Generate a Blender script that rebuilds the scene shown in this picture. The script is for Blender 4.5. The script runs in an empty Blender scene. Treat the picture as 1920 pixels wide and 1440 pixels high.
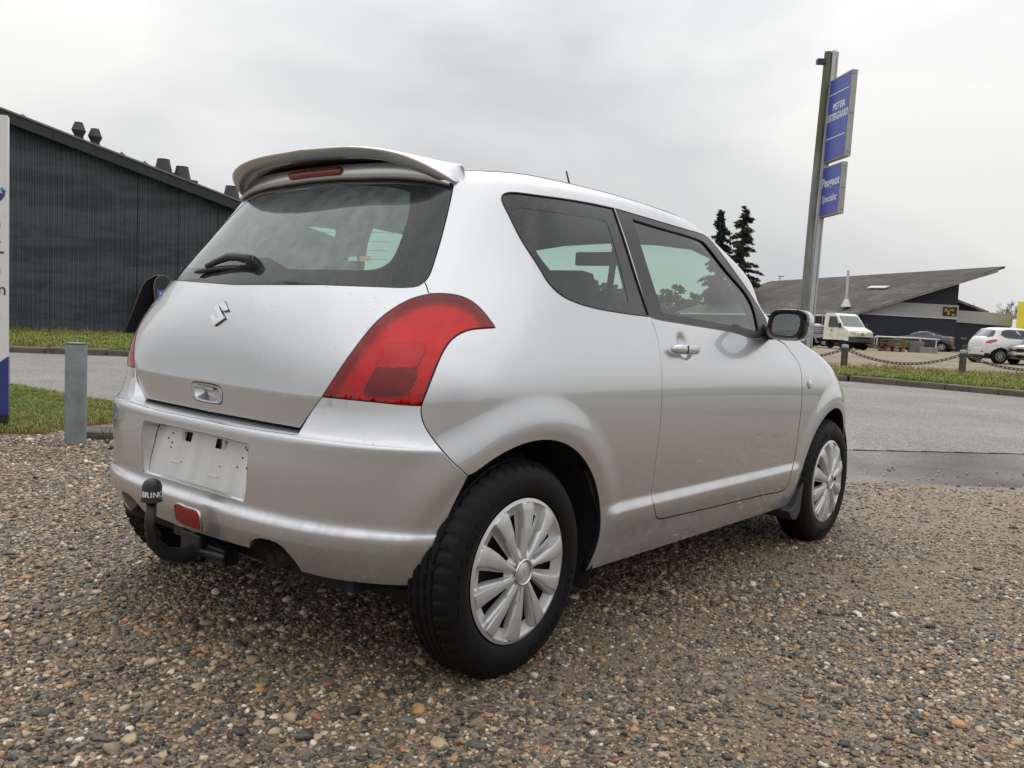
import bpy, bmesh, math, random
import numpy as np
from mathutils import Matrix, Vector
from mathutils.geometry import delaunay_2d_cdt
SC=bpy.context.scene
random.seed(7);RNG=np.random.default_rng(11)
# ------------------------------------------------------------------ camera
cam=bpy.data.cameras.new('camera');CAM=bpy.data.objects.new('camera',cam);SC.collection.objects.link(CAM)
def axes(yaw,pitch,roll):
    cy,sy=math.cos(yaw),math.sin(yaw);cp,sp=math.cos(pitch),math.sin(pitch)
    f=np.array([cy*cp,sy*cp,sp]);r=np.array([sy,-cy,0.]);u=np.cross(r,f)
    c,s=math.cos(roll),math.sin(roll)
    return c*r+s*u,-s*r+c*u,f
YAW=math.radians(38.773)
CR,CU,CF=axes(YAW,math.radians(-4.2),math.radians(2.5))
CPOS=np.array([-1.845,-2.240,.957])
m=Matrix.Identity(4)
for i in range(3):
    m[i][0]=CR[i];m[i][1]=CU[i];m[i][2]=-CF[i];m[i][3]=CPOS[i]
CAM.matrix_world=m
cam.sensor_width=36;cam.lens=36*1645/1920;cam.clip_start=.05;cam.clip_end=3000
SC.camera=CAM
# the parking ground leans about one degree here: frame of the car on it
KR,KU,KF=axes(YAW,math.radians(-3.929),math.radians(3.457))
KPOS=np.array([-1.845,-2.240,.960])
ROT=np.stack([CR,CU,CF],1)@np.stack([KR,KU,KF],1).T
CARM=Matrix.Identity(4)
for i in range(3):
    for j in range(3): CARM[i][j]=ROT[i,j]
    CARM[i][3]=CPOS[i]-(ROT@KPOS)[i]
PN=ROT@np.array([0,0,1.]);PO=np.array(CARM.translation)
def ground_z(x,y):
    """lean of the gravel near the car fading to level ground"""
    x=np.asarray(x,float);y=np.asarray(y,float)
    zt=PO[2]-(PN[0]*(x-PO[0])+PN[1]*(y-PO[1]))/PN[2]
    d=np.hypot(x-.6,y+.3)
    t=np.clip((d-3.2)/(6.5-3.2),0,1);w=1-t*t*(3-2*t)
    return zt*w
# ------------------------------------------------------------------ sky, sun, exposure
W=bpy.data.worlds.new('World');SC.world=W;W.use_nodes=True
nt=W.node_tree;N=nt.nodes;LK=nt.links;N.clear()
SUN_EL,SUN_AZ=math.radians(52),math.radians(36)   # azimuth from +x towards +y
sky=N.new('ShaderNodeTexSky');sky.sky_type='NISHITA';sky.sun_disc=False
sky.sun_elevation=SUN_EL;sky.sun_rotation=math.radians(90)-SUN_AZ
tc=N.new('ShaderNodeTexCoord');mp=N.new('ShaderNodeMapping');mp.inputs['Scale'].default_value=(1,1,1.9)
LK.new(tc.outputs['Generated'],mp.inputs['Vector'])
n1=N.new('ShaderNodeTexNoise');n1.inputs['Scale'].default_value=1.9;n1.inputs['Detail'].default_value=4;n1.inputs['Roughness'].default_value=.5;n1.inputs['Distortion'].default_value=.3
LK.new(mp.outputs[0],n1.inputs['Vector'])
cr=N.new('ShaderNodeValToRGB');e=cr.color_ramp.elements
e[0].position=.32;e[0].color=(.405,.415,.43,1);e[1].position=.62;e[1].color=(.635,.633,.622,1)
LK.new(n1.outputs['Fac'],cr.inputs['Fac'])
sx=N.new('ShaderNodeSeparateXYZ');LK.new(tc.outputs['Generated'],sx.inputs[0])
up=N.new('ShaderNodeMapRange');up.inputs['From Min'].default_value=0;up.inputs['From Max'].default_value=.9;up.inputs['To Min'].default_value=1.0;up.inputs['To Max'].default_value=2.15
up.interpolation_type='SMOOTHSTEP'
LK.new(sx.outputs['Z'],up.inputs['Value'])
mul=N.new('ShaderNodeMix');mul.data_type='RGBA';mul.blend_type='MULTIPLY';mul.inputs['Factor'].default_value=1
LK.new(cr.outputs['Color'],mul.inputs['A']);LK.new(up.outputs[0],mul.inputs['B'])
# clear-sky light that leaks through the cloud
b1=N.new('ShaderNodeBackground');b1.inputs['Strength'].default_value=.05;LK.new(sky.outputs[0],b1.inputs['Color'])
b2=N.new('ShaderNodeBackground');b2.inputs['Strength'].default_value=1.0;LK.new(mul.outputs['Result'],b2.inputs['Color'])
mx=N.new('ShaderNodeMixShader');mx.inputs[0].default_value=.97
LK.new(b1.outputs[0],mx.inputs[1]);LK.new(b2.outputs[0],mx.inputs[2])
wo=N.new('ShaderNodeOutputWorld');LK.new(mx.outputs[0],wo.inputs['Surface'])
sl=bpy.data.lights.new('sun','SUN');sl.energy=.9;sl.angle=math.radians(50);sl.color=(1,.965,.92)
SUN=bpy.data.objects.new('sun',sl);SC.collection.objects.link(SUN)
d=Vector((math.cos(SUN_EL)*math.cos(SUN_AZ),math.cos(SUN_EL)*math.sin(SUN_AZ),math.sin(SUN_EL)))
SUN.rotation_euler=d.to_track_quat('Z','Y').to_euler();SUN.location=d*30
vs=SC.view_settings;vs.view_transform='Standard';vs.look='None';vs.exposure=.36;vs.gamma=1;vs.use_curve_mapping=False
SC.cycles.max_bounces=8;SC.cycles.transparent_max_bounces=14;SC.cycles.caustics_reflective=False;SC.cycles.caustics_refractive=False
SC.cycles.sample_clamp_indirect=4
def pchip(xs,ys,x):
    xs=np.asarray(xs,float);ys=np.asarray(ys,float);x=np.clip(np.asarray(x,float),xs[0],xs[-1])
    h=np.diff(xs);d=np.diff(ys)/h;n=len(xs);m=np.zeros(n)
    if n==2: m[:]=d[0]
    else:
        for i in range(1,n-1):
            if d[i-1]*d[i]>0:
                a=2*h[i]+h[i-1];b=h[i]+2*h[i-1];m[i]=(a+b)/(a/d[i-1]+b/d[i])
        m[0]=d[0];m[-1]=d[-1]
    i=np.clip(np.searchsorted(xs,x,side='right')-1,0,n-2)
    t=(x-xs[i])/h[i];t2=t*t;t3=t2*t
    return (2*t3-3*t2+1)*ys[i]+(t3-2*t2+t)*h[i]*m[i]+(-2*t3+3*t2)*ys[i+1]+(t3-t2)*h[i]*m[i+1]
def nat_spline_M(n):
    # matrix mapping node values -> second derivs, uniform knots 0..n-1 (not-a-knot like: natural)
    A=np.eye(n);B=np.zeros((n,n))
    for i in range(1,n-1):
        A[i,i-1]=1/6.;A[i,i]=2/3.;A[i,i+1]=1/6.
        B[i,i-1]=1;B[i,i]=-2;B[i,i+1]=1
    return np.linalg.solve(A,B)
def arc(b,a,n,N=400):
    """superellipse quarter from (x=-a,y=0) to (x=0,y=b) sampled by arclength, returns f(s) for s in 0..1"""
    t=np.linspace(0,1,6000)**1.5*np.pi/4;t=np.concatenate([t,(np.pi/2-t[::-1])[1:]])
    x=-a*np.cos(t)**(2/n);y=b*np.sin(t)**(2/n)
    L=np.concatenate([[0],np.cumsum(np.hypot(np.diff(x),np.diff(y)))])
    s=np.linspace(0,1,N+1)
    return s,np.interp(s*L[-1],L,x),np.interp(s*L[-1],L,y)
XM,XF=.35,2.1
# row: (x_rear, half width, exponent rear, [(x,z)...], x_front, exponent front, xm, xf)
def make_surface(rows,N=400,mode='nat'):
    nr=len(rows);G=np.zeros((nr,3*N+1,3))
    for i,R in enumerate(rows):
        xr,w,n,zs,xfr,nf=R[:6];xm,xf=(R[6],R[7]) if len(R)>6 else (XM,XF)
        wr=R[8] if len(R)>8 else w   # width at xm .. front end
        s,ax,ay=arc(w,xm-xr,n,N)
        x=list(xm+ax);y=list(ay)
        t=np.linspace(0,1,N+1)[1:]
        x+=list(xm+(xf-xm)*t);y+=list(w+(wr-w)*(t*t*(3-2*t)))
        s,bx,by=arc(wr,xfr-xf,nf,N)
        x+=list((xf-bx[::-1])[1:]);y+=list(by[::-1][1:])
        x=np.array(x);y=np.array(y)
        zx,zz=zip(*zs);z=pchip(zx,zz,x) if len(zs)>1 else np.full_like(x,zz[0])
        G[i,:,0]=x;G[i,:,1]=-y;G[i,:,2]=z
    if mode=='bs':     # quadratic B-spline over the rows: smooth, no overshoot
        def ev(u,v):
            u=np.asarray(u,float);v=np.asarray(v,float)
            sg=np.where(u<0,-1.,1.);U=np.clip(np.abs(u)*N,0,3*N-1e-6);j=U.astype(int);fu=(U-j)[...,None]
            V=np.clip(v,0,nr-1-1e-9)+.5;i=V.astype(int);t=(V-i)[...,None]
            def lin(ii):
                ii=np.clip(ii,0,nr-1);return G[ii,j]*(1-fu)+G[ii,j+1]*fu
            P=.5*(1-t)**2*lin(i-1)+(.5+t-t*t)*lin(i)+.5*t*t*lin(i+1)
            P=P.copy();P[...,1]*=sg
            return P
        ev.nr=nr
        return ev
    M=nat_spline_M(nr);D2=np.tensordot(M,G,1)
    def ev(u,v):
        """u in 0..3 (negative = mirrored), v in 0..nr-1"""
        u=np.asarray(u,float);v=np.asarray(v,float)
        sg=np.where(u<0,-1.,1.);U=np.clip(np.abs(u)*N,0,3*N-1e-6);j=U.astype(int);fu=(U-j)[...,None]
        V=np.clip(v,0,nr-1-1e-9);i=V.astype(int);t=(V-i)[...,None]
        def lin(A,ii): return A[ii,j]*(1-fu)+A[ii,j+1]*fu
        a=lin(G,i);b=lin(G,i+1);c=lin(D2,i);d=lin(D2,i+1)
        q=1-t
        P=q*a+t*b+((q**3-q)*c+(t**3-t)*d)/6
        P=P.copy();P[...,1]*=sg
        return P
    ev.nr=nr
    return ev
ROWS=[
 (-.40,.775,3.0,[(0,.20)],3.06,3.0,.12,XF),
 (-.44,.812,3.0,[(0,.31)],3.14,3.0,.12,XF),
 (-.455,.830,3.0,[(0,.45)],3.16,3.0,.12,XF),
 (-.455,.840,3.1,[(0,.60)],3.15,2.8,.15,XF),
 (-.438,.842,3.6,[(-.4,.745),(1.0,.74),(3,.70)],3.10,2.7,.32,XF),
 (-.425,.825,3.4,[(-.4,.87),(1,.86),(2.2,.82),(3,.76)],2.98,2.6,.35,XF),
 (-.385,.775,2.8,[(-.4,1.0),(0,1.02),(1,1.0),(1.75,.95),(2.3,.90),(2.8,.80)],2.80,2.5,.35,XF),
 (-.295,.735,2.75,[(-.3,1.12),(1,1.12),(1.7,1.06),(2.2,.97)],2.19,2.6,.35,1.57),
 (-.19,.692,2.75,[(-.2,1.24),(1,1.25),(1.6,1.2),(2,1.1)],2.04,2.6,.35,1.47),
 (-.085,.640,3.0,[(-.1,1.345),(.3,1.365),(1,1.36),(1.6,1.29)],1.86,2.6,.35,1.32),
 (-.03,.575,3.0,[(-.05,1.385),(.3,1.41),(.72,1.420),(1.15,1.41),(1.5,1.36)],1.70,2.5,.35,1.20),
 (.0,.44,2.8,[(0,1.405),(.4,1.437),(1,1.44),(1.4,1.40)],1.52,2.5,.38,1.05),
 (.02,.22,2.6,[(0,1.43),(.4,1.462),(1,1.465),(1.4,1.42)],1.38,2.5,.4,.95),
 (.03,.0,2.2,[(0,1.437),(.4,1.470),(1,1.472),(1.4,1.43)],1.36,2.5,.4,.95),
]
BROWS=[
 (-.43,.77,3.1,[(0,.262)],3,3,.12,XF),
 (-.455,.797,3.1,[(0,.281)],3,3,.12,XF),
 (-.503,.815,3.1,[(0,.362)],3,3,.12,XF),
 (-.506,.825,3.1,[(0,.392)],3,3,.12,XF),
 (-.506,.825,3.1,[(0,.414)],3,3,.12,XF),
 (-.489,.824,3.1,[(0,.427)],3,3,.12,XF),
 (-.491,.828,3.1,[(0,.47)],3,3,.12,XF),
 (-.494,.834,3.1,[(0,.54)],3,3,.12,XF),
 (-.490,.838,3.15,[(0,.600)],3,3,.12,XF),
 (-.489,.839,3.18,[(0,.622)],3,3,.12,XF),
 (-.487,.839,3.2,[(0,.634)],3,3,.12,XF),
 (-.484,.839,3.2,[(0,.639)],3,3,.122,XF),
 (-.475,.838,3.22,[(0,.6425)],3,3,.13,XF),
 (-.458,.838,3.3,[(0,.653)],3,3,.15,XF),
 (-.442,.841,3.5,[(0,.70)],3,3,.25,XF),
 (-.438,.842,3.6,[(0,.745)],3,3,.32,XF),
 (-.436,.840,3.6,[(0,.77)],3,3,.32,XF),
]
ARCHES=[(.035,.30,.352),(2.36,.30,.352)]
def sst(a,b,x):
    t=np.clip((x-a)/(b-a),0,1);return t*t*(3-2*t)
def disp(P,fold=True):
    """wheel-arch flares and the door ledge: extra half width"""
    P=P.copy();x=P[...,0];y=P[...,1];z=P[...,2]
    side=sst(.60,.76,np.abs(y))
    e=np.zeros_like(x)
    for cx,cz,R in ARCHES:
        d=np.hypot(x-cx,z-cz)
        e=e+.010*(1-sst(R+.040,R+.125,d))*(z<.9)
        e=e-.006*(1-sst(R-.01,R+.040,d))
    led=sst(.36,.46,x)*(1-sst(1.90,1.99,x))
    e=e+.016*led*(1-sst(.395,.432,z))-.010*led*(1-sst(.30,.385,z))
    P[...,1]=y+np.sign(y)*e*side
    # pressed fold across the tailgate: the part below it leans in
    if fold:
        q=np.clip(.743-z,0,.12);q=np.where(q<.004,q*q/.008,q-.002)
        P[...,0]=x+.18*q*(1-sst(.50,.57,np.abs(y)))*(x<-.2)
    # cup behind the door handle
        d=np.hypot((x-.868)/.050,(z-.918)/.058);P[...,1]=P[...,1]-np.sign(y)*.015*(1-sst(.25,1.0,d))
    return P
S0=make_surface(ROWS);B0=make_surface(BROWS,mode='bs')
S=lambda u,v:disp(S0(u,v))
B=lambda u,v:disp(B0(u,v),False)
S.nr=S0.nr;B.nr=B0.nr
import json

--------

## WRITTEN INSTRUCTION
Search the material above for "scene". Pull out each line where it shows up.

## FINAL RESULT
Generate a Blender script that rebuilds the scene shown in this picture. The script is for Blender 4.5. The script runs in an empty Blender scene. Treat the picture as 1920 pixels wide and 1440 pixels high.
SC=bpy.context.scene